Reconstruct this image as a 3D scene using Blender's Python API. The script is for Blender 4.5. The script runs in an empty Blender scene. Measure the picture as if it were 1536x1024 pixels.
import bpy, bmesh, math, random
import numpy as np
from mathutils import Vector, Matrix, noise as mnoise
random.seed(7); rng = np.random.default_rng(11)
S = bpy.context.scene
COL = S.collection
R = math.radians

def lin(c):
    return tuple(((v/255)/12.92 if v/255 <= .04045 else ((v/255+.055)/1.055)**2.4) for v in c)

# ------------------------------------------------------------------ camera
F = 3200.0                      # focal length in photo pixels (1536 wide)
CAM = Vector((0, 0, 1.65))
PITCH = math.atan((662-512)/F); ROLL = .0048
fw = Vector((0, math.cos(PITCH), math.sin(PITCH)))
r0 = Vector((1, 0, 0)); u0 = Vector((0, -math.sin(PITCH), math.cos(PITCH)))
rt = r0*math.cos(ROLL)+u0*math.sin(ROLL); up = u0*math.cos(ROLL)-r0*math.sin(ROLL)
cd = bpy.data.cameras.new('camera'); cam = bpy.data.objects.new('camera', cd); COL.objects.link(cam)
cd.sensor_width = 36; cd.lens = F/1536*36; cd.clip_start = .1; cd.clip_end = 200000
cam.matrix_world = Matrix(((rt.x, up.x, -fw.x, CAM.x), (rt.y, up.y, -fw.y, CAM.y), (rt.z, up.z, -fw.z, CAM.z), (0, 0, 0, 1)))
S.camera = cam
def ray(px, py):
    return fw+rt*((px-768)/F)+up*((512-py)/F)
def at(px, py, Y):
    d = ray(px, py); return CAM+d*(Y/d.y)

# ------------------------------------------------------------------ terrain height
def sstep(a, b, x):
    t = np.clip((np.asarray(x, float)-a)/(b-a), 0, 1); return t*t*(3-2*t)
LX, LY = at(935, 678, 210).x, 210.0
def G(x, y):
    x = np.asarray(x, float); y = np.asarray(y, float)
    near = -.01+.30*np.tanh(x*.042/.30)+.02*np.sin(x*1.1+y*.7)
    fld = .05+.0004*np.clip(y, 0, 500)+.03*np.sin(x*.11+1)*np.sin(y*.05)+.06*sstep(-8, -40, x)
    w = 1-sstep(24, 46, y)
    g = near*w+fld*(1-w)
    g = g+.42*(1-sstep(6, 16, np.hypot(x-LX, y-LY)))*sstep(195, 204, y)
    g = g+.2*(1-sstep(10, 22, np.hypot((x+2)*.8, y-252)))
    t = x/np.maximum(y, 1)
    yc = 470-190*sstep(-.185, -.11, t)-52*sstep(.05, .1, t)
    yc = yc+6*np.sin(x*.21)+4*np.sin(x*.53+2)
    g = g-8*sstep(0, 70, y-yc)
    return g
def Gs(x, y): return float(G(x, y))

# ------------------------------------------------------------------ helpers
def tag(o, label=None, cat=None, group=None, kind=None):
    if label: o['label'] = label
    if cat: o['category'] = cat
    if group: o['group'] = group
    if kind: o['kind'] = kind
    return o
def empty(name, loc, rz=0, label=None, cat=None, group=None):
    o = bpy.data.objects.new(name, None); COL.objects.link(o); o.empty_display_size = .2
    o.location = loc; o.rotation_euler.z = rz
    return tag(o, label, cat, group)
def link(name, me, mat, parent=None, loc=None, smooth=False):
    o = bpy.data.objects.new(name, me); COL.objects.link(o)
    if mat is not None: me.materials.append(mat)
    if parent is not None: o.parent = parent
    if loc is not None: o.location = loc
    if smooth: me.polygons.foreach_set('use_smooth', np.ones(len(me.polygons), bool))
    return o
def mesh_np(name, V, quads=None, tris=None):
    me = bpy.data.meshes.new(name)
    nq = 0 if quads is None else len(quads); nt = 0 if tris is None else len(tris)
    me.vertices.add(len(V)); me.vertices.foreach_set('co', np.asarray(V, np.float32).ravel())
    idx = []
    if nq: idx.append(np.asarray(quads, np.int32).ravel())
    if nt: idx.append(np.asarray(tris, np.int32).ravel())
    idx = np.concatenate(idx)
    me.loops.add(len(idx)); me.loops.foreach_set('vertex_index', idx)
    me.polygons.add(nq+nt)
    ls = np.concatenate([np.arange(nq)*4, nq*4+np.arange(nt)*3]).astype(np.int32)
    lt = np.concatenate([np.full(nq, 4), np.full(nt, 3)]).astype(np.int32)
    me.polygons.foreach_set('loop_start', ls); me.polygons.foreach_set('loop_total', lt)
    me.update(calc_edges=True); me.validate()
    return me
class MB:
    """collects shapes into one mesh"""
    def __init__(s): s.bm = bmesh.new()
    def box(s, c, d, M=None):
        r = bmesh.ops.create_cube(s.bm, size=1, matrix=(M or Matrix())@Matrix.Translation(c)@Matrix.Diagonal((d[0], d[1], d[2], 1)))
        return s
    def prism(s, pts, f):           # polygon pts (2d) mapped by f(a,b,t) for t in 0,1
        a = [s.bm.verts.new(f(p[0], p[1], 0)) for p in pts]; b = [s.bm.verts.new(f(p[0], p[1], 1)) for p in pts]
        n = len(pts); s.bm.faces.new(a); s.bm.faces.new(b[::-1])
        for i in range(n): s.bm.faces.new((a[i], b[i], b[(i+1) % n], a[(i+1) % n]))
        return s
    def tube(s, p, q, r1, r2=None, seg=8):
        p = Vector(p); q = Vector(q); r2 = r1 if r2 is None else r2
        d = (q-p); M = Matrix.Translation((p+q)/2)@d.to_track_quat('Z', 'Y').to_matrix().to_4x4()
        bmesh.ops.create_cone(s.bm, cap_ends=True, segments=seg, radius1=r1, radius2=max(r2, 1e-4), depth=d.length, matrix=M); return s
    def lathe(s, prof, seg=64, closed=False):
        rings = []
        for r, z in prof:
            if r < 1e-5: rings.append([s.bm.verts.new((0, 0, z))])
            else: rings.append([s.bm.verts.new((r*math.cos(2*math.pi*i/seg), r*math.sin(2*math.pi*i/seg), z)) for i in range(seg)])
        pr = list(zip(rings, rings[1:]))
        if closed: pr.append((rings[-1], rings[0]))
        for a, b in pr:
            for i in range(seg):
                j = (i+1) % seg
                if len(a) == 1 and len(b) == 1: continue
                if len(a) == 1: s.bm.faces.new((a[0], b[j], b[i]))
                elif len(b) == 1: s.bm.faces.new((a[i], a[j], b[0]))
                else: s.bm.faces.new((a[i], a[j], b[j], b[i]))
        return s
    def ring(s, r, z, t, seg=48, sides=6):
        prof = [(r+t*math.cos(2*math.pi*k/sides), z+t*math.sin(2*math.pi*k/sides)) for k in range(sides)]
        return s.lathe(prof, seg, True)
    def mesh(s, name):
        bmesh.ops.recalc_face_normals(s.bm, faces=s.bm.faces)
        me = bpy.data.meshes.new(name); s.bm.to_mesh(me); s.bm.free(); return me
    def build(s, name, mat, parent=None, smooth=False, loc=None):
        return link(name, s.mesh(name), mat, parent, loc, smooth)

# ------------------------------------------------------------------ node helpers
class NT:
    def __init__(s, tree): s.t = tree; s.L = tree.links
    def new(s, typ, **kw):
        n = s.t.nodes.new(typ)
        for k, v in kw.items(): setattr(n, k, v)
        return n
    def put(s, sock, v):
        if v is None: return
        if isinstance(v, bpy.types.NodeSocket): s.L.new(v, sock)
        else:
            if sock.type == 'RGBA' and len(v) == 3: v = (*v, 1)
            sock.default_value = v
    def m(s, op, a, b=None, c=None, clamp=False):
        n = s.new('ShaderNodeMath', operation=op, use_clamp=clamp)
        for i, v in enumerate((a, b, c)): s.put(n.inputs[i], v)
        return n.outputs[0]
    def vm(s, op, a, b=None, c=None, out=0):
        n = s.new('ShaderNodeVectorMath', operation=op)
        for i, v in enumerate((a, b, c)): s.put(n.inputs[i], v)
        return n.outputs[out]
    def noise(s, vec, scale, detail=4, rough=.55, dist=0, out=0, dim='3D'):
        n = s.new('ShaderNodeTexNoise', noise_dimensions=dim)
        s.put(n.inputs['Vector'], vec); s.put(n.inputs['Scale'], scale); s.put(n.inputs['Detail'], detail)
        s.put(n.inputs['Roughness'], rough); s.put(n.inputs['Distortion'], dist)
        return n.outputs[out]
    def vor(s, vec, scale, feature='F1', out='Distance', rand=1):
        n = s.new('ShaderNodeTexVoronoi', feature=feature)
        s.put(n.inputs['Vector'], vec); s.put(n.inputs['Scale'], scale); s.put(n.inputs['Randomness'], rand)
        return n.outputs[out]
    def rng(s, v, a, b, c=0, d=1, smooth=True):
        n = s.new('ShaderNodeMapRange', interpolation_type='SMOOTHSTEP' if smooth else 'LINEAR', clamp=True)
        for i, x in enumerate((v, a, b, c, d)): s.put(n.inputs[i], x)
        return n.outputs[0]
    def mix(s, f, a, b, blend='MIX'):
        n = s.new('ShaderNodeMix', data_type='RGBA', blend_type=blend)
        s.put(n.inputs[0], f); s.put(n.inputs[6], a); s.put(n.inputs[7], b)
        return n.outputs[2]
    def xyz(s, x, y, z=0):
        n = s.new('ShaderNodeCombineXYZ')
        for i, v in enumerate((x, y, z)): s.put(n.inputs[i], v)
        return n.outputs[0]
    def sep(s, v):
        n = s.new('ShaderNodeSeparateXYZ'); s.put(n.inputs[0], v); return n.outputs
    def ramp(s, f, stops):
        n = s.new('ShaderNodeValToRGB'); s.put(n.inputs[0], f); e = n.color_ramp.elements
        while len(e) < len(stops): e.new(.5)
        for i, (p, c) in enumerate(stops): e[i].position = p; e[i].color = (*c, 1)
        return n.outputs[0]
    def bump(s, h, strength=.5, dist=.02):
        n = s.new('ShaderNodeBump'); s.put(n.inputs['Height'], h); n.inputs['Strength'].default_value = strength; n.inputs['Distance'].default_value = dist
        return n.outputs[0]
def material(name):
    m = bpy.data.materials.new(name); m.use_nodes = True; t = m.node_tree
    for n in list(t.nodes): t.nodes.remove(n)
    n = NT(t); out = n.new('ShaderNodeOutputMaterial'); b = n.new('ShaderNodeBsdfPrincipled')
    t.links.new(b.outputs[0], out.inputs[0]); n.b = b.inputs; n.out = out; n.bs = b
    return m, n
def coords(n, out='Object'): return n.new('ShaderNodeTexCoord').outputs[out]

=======

• _Exercise brief_
Using the material above, quote the first line and each line after it, stopping at and including the line that holds "d = ray(px, py); return CAM+d*(Y/d.y)".

• _Complete output_
Reconstruct this image as a 3D scene using Blender's Python API. The script is for Blender 4.5. The script runs in an empty Blender scene. Measure the picture as if it were 1536x1024 pixels.
import bpy, bmesh, math, random
import numpy as np
from mathutils import Vector, Matrix, noise as mnoise
random.seed(7); rng = np.random.default_rng(11)
S = bpy.context.scene
COL = S.collection
R = math.radians

def lin(c):
    return tuple(((v/255)/12.92 if v/255 <= .04045 else ((v/255+.055)/1.055)**2.4) for v in c)

# ------------------------------------------------------------------ camera
F = 3200.0                      # focal length in photo pixels (1536 wide)
CAM = Vector((0, 0, 1.65))
PITCH = math.atan((662-512)/F); ROLL = .0048
fw = Vector((0, math.cos(PITCH), math.sin(PITCH)))
r0 = Vector((1, 0, 0)); u0 = Vector((0, -math.sin(PITCH), math.cos(PITCH)))
rt = r0*math.cos(ROLL)+u0*math.sin(ROLL); up = u0*math.cos(ROLL)-r0*math.sin(ROLL)
cd = bpy.data.cameras.new('camera'); cam = bpy.data.objects.new('camera', cd); COL.objects.link(cam)
cd.sensor_width = 36; cd.lens = F/1536*36; cd.clip_start = .1; cd.clip_end = 200000
cam.matrix_world = Matrix(((rt.x, up.x, -fw.x, CAM.x), (rt.y, up.y, -fw.y, CAM.y), (rt.z, up.z, -fw.z, CAM.z), (0, 0, 0, 1)))
S.camera = cam
def ray(px, py):
    return fw+rt*((px-768)/F)+up*((512-py)/F)
def at(px, py, Y):
    d = ray(px, py); return CAM+d*(Y/d.y)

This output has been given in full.